* **Material provided**
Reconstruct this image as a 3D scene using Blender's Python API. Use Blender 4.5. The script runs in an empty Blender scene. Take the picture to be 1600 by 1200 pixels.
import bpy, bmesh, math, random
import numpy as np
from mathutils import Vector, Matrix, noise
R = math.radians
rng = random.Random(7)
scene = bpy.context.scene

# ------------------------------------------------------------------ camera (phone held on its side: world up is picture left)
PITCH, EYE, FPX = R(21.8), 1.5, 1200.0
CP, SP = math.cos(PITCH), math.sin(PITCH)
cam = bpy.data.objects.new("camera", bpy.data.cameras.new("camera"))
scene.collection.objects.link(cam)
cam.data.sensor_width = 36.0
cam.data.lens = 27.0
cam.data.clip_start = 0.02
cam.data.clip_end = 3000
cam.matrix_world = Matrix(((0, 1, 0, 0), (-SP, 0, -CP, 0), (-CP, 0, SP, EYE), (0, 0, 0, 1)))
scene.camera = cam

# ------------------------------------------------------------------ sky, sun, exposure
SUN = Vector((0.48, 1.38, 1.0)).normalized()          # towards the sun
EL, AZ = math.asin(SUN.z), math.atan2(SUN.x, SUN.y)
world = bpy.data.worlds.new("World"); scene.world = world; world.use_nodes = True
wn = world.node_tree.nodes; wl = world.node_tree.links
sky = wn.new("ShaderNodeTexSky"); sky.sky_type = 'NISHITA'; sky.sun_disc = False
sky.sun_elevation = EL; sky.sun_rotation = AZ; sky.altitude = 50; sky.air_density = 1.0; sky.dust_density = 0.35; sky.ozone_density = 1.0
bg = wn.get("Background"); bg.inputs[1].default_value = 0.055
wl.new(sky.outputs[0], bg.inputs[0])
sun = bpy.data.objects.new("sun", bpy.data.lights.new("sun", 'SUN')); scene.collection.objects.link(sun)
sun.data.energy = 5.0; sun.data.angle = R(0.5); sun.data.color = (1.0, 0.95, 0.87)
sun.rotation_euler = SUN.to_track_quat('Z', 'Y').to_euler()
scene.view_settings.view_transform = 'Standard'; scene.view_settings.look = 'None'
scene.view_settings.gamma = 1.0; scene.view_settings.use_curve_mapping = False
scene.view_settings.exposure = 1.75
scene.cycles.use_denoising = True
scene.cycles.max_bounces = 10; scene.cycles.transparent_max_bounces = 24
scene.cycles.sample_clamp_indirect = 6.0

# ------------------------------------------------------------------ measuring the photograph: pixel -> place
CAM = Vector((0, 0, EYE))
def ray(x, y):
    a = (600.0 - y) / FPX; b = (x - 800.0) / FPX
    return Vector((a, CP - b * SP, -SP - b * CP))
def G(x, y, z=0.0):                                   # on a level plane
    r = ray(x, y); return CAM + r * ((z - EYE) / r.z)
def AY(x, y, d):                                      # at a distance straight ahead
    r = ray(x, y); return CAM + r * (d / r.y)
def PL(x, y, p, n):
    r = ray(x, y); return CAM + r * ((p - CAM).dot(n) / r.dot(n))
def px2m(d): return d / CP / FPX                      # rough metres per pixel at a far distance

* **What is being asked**
Reproduce the entire listing word for word.

* **The solution**
Reconstruct this image as a 3D scene using Blender's Python API. Use Blender 4.5. The script runs in an empty Blender scene. Take the picture to be 1600 by 1200 pixels.
import bpy, bmesh, math, random
import numpy as np
from mathutils import Vector, Matrix, noise
R = math.radians
rng = random.Random(7)
scene = bpy.context.scene

# ------------------------------------------------------------------ camera (phone held on its side: world up is picture left)
PITCH, EYE, FPX = R(21.8), 1.5, 1200.0
CP, SP = math.cos(PITCH), math.sin(PITCH)
cam = bpy.data.objects.new("camera", bpy.data.cameras.new("camera"))
scene.collection.objects.link(cam)
cam.data.sensor_width = 36.0
cam.data.lens = 27.0
cam.data.clip_start = 0.02
cam.data.clip_end = 3000
cam.matrix_world = Matrix(((0, 1, 0, 0), (-SP, 0, -CP, 0), (-CP, 0, SP, EYE), (0, 0, 0, 1)))
scene.camera = cam

# ------------------------------------------------------------------ sky, sun, exposure
SUN = Vector((0.48, 1.38, 1.0)).normalized()          # towards the sun
EL, AZ = math.asin(SUN.z), math.atan2(SUN.x, SUN.y)
world = bpy.data.worlds.new("World"); scene.world = world; world.use_nodes = True
wn = world.node_tree.nodes; wl = world.node_tree.links
sky = wn.new("ShaderNodeTexSky"); sky.sky_type = 'NISHITA'; sky.sun_disc = False
sky.sun_elevation = EL; sky.sun_rotation = AZ; sky.altitude = 50; sky.air_density = 1.0; sky.dust_density = 0.35; sky.ozone_density = 1.0
bg = wn.get("Background"); bg.inputs[1].default_value = 0.055
wl.new(sky.outputs[0], bg.inputs[0])
sun = bpy.data.objects.new("sun", bpy.data.lights.new("sun", 'SUN')); scene.collection.objects.link(sun)
sun.data.energy = 5.0; sun.data.angle = R(0.5); sun.data.color = (1.0, 0.95, 0.87)
sun.rotation_euler = SUN.to_track_quat('Z', 'Y').to_euler()
scene.view_settings.view_transform = 'Standard'; scene.view_settings.look = 'None'
scene.view_settings.gamma = 1.0; scene.view_settings.use_curve_mapping = False
scene.view_settings.exposure = 1.75
scene.cycles.use_denoising = True
scene.cycles.max_bounces = 10; scene.cycles.transparent_max_bounces = 24
scene.cycles.sample_clamp_indirect = 6.0

# ------------------------------------------------------------------ measuring the photograph: pixel -> place
CAM = Vector((0, 0, EYE))
def ray(x, y):
    a = (600.0 - y) / FPX; b = (x - 800.0) / FPX
    return Vector((a, CP - b * SP, -SP - b * CP))
def G(x, y, z=0.0):                                   # on a level plane
    r = ray(x, y); return CAM + r * ((z - EYE) / r.z)
def AY(x, y, d):                                      # at a distance straight ahead
    r = ray(x, y); return CAM + r * (d / r.y)
def PL(x, y, p, n):
    r = ray(x, y); return CAM + r * ((p - CAM).dot(n) / r.dot(n))
def px2m(d): return d / CP / FPX                      # rough metres per pixel at a far distance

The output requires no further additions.